I guess I should have been blunter; perhaps I was trying to protect her, but in the end it was for naught. Also sometimes everyone in a particular situation can have the best of will and still not be able to communicate or come to a satisfactory answer for a particular problem or situation. For some reason this LPN could not stand to be corrected, which ultimately lead to the very thing she feared most; losing her job.
In my line of work the actual care giving is the easy part, it is in the relationships with co-workers that can be the most trying and in the end draining. For some reason people come to me when they have a problem since I have a reputation for being objective and not taking sides; the problem being is that they want me in their situation to take their side against the "others" whoever they may be. I will speak up for anyone whom I feel is being treated unfairly being used as a scapegoat, but those in authority are often right and in that I will support them; we do after all have to demand a certain level of performance from those who work for us.
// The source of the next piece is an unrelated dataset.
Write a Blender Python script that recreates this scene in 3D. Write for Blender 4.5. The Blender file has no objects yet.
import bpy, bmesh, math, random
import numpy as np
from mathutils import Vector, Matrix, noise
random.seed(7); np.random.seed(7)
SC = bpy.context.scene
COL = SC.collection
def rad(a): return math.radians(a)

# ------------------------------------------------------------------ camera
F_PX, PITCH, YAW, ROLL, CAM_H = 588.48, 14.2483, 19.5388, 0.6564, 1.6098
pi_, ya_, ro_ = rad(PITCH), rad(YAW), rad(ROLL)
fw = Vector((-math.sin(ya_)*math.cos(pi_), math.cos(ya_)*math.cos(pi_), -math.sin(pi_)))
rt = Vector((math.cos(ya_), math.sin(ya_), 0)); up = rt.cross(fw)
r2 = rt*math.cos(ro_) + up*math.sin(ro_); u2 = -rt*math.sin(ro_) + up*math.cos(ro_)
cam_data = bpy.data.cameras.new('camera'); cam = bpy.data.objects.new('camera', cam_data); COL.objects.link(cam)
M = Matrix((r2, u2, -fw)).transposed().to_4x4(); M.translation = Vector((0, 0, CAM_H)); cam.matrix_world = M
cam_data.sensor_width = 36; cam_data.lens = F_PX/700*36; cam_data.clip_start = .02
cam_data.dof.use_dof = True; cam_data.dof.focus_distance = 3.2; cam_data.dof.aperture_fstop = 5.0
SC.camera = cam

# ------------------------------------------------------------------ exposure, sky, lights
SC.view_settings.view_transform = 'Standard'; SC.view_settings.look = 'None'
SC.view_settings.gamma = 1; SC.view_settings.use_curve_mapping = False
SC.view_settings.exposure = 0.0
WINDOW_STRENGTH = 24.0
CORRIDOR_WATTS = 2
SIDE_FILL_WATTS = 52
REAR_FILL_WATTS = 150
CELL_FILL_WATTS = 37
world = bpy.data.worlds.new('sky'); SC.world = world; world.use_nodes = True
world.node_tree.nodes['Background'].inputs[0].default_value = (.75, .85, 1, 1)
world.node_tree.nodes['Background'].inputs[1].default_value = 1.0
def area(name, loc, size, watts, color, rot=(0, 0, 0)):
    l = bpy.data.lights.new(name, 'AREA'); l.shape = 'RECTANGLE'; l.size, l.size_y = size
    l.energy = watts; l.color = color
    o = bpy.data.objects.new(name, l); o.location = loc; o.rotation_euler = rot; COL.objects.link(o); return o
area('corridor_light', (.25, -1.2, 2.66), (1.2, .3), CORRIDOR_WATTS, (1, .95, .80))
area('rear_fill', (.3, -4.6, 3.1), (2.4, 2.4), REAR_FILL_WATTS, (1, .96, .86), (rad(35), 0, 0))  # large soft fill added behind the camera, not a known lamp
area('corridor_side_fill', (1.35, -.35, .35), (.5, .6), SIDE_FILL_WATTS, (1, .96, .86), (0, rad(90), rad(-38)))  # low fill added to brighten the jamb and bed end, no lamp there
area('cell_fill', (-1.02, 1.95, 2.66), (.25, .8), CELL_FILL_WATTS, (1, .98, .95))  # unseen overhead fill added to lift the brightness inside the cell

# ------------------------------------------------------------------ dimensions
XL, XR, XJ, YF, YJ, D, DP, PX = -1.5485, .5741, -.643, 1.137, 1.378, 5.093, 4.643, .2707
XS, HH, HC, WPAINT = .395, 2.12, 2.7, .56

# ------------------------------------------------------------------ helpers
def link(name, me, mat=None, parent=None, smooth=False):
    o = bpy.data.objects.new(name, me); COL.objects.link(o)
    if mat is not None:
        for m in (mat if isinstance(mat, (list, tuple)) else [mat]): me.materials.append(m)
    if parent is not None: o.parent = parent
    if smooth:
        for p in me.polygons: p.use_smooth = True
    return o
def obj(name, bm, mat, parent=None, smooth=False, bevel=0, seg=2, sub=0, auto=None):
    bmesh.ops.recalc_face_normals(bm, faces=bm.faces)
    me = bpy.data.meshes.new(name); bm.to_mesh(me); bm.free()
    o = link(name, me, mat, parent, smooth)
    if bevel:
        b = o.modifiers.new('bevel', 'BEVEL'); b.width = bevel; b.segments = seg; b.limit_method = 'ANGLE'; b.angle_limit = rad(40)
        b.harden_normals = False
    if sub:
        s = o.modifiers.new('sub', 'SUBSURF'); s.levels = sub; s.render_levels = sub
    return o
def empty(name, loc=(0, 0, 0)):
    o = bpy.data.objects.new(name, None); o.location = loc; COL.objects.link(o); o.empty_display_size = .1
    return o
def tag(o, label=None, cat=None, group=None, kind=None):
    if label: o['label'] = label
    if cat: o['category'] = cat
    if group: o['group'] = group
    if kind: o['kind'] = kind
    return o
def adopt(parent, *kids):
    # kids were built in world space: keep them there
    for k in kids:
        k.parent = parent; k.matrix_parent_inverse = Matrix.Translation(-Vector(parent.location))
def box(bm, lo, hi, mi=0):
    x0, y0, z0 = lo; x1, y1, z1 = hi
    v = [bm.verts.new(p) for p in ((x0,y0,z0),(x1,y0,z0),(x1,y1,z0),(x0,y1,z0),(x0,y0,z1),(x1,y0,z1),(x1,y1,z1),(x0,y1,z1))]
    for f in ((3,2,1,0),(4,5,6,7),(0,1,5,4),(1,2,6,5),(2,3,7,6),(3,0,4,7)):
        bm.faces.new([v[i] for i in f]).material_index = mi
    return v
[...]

I suppose it is our underlying "authority issues" that cause a lot of havoc in any work place, were the one in charge has to carry all of those negative projections that we all carry from our past. For instance my own particular problem with authority is that I tend to think authority "stupid" and it is best to work around them as much as possible. Now that in itself can cause a lot of trouble if I am not aware of that particular stance towards my superiors. It can lead to a great deal of trouble for all involved if I do not keep a cap on this and lead me to treat my bosses unfairly.
Being in charge of others I experience this all the time, but have come to understand that anger does not last and in the end, if I try to be fair to those who work under me, will come around, since they will come to realize that I have their best interest at heart. Well at least most of the time, sometimes nothing helps and it all comes to a bad end.
I am learning slowly that we each have to learn our own lessons and if we don't, there is nothing that can be done to help.